The end of the trail was absolutely worth the pain in our knees. Below is one view from the lookout, over Awa’awapuhi Valley. The rock is insanely crumbly here, and walking past the signs is extremely dangerous. Before coming I had seen pictures of people walking out to the edge, but once we got there and saw/felt the rock crumbling beneath our feet I was no longer interested. One wrong step and you get a couple thousand foot dirt and rock slide.


The other overlook was toward the ocean, and by following a hidden path to the right, we viewed Honopu Valley. It’s amazing how tall and thin these cliffs can get, but here they stand. I hadn’t heard of the hike along Honopu Valley, but this website shows incredible views I’d love to see on a return trip!
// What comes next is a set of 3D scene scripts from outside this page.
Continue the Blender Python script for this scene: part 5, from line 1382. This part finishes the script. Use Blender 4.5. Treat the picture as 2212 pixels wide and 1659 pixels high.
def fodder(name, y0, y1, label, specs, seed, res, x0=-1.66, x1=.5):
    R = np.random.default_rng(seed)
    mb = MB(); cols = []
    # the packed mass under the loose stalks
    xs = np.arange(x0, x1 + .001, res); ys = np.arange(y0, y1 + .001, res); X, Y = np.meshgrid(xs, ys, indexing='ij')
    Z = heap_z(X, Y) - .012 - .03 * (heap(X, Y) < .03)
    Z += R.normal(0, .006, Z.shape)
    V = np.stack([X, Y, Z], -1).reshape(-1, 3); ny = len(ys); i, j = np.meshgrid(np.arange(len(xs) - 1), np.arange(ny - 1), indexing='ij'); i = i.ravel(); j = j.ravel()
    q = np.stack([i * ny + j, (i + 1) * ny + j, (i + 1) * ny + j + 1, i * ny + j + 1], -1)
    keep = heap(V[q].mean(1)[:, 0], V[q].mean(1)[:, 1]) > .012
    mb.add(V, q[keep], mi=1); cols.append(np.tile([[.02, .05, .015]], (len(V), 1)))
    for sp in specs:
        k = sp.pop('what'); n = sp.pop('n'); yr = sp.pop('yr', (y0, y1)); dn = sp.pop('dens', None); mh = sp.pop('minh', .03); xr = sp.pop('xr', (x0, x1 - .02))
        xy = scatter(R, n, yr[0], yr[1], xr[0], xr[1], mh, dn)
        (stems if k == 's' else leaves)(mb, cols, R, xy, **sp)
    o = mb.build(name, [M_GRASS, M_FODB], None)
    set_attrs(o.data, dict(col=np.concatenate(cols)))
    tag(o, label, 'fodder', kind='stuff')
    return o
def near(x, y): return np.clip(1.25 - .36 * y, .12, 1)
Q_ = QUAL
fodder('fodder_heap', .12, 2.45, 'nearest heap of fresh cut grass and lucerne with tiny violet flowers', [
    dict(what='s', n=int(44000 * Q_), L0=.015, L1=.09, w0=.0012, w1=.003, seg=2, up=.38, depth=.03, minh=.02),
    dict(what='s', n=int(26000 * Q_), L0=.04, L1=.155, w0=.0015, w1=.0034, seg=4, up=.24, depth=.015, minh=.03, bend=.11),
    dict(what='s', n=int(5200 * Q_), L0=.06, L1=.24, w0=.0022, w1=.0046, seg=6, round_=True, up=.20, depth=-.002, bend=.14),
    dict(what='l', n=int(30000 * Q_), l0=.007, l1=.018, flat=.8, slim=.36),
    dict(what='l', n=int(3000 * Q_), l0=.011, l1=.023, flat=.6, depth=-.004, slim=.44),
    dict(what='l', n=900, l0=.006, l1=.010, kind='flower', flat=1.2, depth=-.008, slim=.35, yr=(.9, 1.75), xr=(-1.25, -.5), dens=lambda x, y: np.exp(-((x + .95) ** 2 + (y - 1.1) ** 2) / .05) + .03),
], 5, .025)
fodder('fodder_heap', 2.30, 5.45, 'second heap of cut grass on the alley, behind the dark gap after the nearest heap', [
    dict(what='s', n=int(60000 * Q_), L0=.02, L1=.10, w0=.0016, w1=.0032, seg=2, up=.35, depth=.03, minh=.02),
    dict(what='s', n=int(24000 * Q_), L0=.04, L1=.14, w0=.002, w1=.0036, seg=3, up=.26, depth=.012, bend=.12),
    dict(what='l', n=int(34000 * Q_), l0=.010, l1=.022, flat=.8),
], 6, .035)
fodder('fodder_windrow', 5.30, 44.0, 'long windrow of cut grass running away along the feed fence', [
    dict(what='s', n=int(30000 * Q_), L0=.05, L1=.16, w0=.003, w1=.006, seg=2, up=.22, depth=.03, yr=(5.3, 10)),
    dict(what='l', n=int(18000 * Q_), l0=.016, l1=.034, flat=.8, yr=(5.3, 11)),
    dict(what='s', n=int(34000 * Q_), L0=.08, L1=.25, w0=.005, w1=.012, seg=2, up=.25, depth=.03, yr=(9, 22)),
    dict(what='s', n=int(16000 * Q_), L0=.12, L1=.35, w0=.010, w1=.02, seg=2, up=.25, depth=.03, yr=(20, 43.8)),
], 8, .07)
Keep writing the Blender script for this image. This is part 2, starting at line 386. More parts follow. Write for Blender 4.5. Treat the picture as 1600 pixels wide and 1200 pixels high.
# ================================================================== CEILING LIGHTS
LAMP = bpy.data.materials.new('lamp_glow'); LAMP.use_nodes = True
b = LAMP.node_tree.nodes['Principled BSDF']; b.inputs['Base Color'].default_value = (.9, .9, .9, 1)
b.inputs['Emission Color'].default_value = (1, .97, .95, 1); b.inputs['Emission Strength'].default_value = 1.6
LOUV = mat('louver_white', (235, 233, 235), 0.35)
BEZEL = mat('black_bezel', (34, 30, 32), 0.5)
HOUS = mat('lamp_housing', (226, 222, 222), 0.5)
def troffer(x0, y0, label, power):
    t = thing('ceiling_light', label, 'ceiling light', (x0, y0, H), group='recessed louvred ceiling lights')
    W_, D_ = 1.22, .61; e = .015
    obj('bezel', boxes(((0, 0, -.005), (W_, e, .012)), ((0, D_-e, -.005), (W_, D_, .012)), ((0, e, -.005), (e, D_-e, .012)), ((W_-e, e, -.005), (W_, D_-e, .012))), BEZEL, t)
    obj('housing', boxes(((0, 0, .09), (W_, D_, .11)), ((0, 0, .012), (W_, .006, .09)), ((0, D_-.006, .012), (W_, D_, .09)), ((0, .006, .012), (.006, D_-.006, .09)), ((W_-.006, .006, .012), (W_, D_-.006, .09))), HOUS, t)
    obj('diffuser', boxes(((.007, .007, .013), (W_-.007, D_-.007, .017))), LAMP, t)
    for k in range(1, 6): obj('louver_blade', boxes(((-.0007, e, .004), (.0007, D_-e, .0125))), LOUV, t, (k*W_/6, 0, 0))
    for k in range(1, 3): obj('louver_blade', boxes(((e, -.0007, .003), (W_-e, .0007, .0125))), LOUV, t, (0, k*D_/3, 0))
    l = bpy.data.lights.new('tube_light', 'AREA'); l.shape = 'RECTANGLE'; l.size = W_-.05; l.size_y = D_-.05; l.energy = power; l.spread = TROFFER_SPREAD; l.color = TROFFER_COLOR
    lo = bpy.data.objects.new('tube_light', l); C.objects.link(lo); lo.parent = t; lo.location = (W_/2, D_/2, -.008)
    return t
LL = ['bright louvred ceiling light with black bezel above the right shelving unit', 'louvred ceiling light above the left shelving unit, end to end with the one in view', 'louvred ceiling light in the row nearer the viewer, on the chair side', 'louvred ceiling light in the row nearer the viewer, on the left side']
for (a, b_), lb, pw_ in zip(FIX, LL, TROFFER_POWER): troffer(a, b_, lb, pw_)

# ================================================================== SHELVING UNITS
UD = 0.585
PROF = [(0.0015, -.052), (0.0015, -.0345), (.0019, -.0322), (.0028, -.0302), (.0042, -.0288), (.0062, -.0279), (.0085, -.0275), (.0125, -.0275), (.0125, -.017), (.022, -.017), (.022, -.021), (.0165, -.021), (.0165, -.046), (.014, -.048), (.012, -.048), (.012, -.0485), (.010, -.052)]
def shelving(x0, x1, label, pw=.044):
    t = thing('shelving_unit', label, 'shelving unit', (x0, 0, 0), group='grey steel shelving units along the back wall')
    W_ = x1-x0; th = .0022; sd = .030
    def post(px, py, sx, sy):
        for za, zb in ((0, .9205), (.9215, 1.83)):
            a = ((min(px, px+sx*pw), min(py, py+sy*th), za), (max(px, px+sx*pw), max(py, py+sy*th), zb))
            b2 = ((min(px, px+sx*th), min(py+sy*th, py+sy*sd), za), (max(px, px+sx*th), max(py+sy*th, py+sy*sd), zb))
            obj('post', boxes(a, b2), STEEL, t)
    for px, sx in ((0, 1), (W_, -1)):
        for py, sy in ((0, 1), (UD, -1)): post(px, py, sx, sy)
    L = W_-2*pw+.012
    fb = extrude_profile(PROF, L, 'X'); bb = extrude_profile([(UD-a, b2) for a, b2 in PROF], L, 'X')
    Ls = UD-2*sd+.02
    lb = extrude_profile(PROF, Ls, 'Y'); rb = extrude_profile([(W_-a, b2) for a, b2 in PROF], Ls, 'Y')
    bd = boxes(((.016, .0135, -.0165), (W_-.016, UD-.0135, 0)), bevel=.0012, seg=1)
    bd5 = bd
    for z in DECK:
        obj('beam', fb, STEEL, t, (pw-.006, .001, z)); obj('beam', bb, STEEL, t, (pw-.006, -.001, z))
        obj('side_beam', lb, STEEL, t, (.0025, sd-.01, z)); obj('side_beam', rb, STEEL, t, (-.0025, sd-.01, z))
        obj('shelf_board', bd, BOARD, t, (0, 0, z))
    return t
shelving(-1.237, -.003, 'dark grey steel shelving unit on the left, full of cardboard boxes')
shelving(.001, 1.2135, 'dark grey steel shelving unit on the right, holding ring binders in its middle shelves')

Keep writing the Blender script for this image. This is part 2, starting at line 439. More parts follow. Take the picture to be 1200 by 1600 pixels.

After taking a 20-minute break at the end of Awa’awapuhi Trail, we started the long hike back to the car. Needless to say, it was exhausting and we were both ready for a good dinner afterward. On our way out of Koke’e State Park and Waimea Canyon State Park, we stopped for one last look at Waimea Canyon Lookout and caught a surprise rainbow!


Hang in Koloa
After our hike, I was ready for a full plate of carbohydrates. We used the guidebook to pinpoint Italian places and settled on Pizzetta in Koloa. Koloa is historically famous for being the location of Hawaii’s first successful sugar plantation, but today it is more of a stop for the tourists staying in the resort area of Po’ipu. It was a nice quaint down with plenty of shops, most of which were already closed. However, what we came for, Pizzetta, was open and we had a phenomenal dinner there. Drinks, appetizers and pastas were all wonderful and exactly what we needed. The restaurant was probably a little nice for two hikers who smelled awful and had dirt caked on their legs, but the atmosphere was relaxing and laid-back. After the successful hike and a successful dinner, we made our way back to the hotel in Kapa’a to prepare for the next day’s adventures.
Next Up: Kalalau Trail
Waimea Canyon is fantastic but Kalalau Valley overlook is even more breathtaking in the photos, imo.
Thanks Roy! I’ve heard the same thing from other people. Hopefully one day I’ll be able to venture into the valley.